In fact, the elative rush of new, angst-free love appears to serve as Prominence’s primary muse. As if gently courting his listeners, Peña’s voice barely rises above a whisper during the album’s half-hour runtime, cooing sweet nothings along to airy, slightly surf-ish pop ditties. The throbbing “Complete” employs a chorus of steel drums and crisp hi-hats to support Peña’s honeyed overtures; both “Familiar” and “Honest” do the same with a gently hammering combination of mallet synths, bells, and harmonica-like sounds.
But while Prominence is a quiet, sentimental album, even slightly aloof in a way that likens it to chillwave-minded bedroom music (indeed, Peña wrote and recorded the tracks at home), there’s also a warm, open quality to the arrangements that invoke, of all things, the Mediterranean-draped grandeur of that old instrumental colossus, Yanni Live at the Acropolis. Prominence succeeds most of all through its sweet, unassuming charm, which flows directly from Peña’s own sense of self-effacing confidence.
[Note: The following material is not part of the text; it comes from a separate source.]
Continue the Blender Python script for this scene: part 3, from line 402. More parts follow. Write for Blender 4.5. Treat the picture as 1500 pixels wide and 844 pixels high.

The benign daydream quality of tracks like “Lengths” and “Stable” prove that the Brooklyn native isn’t afraid to crib from easily mocked and oft-maligned genres such as easy listening, and as he delivers track after track of what can accurately be described as tropical hotel-lobby music, it’s clear that the album is an artist’s quiet indulgence in his own guilty pleasures, albeit with enough tact and care to make it a guilty pleasure in its own right.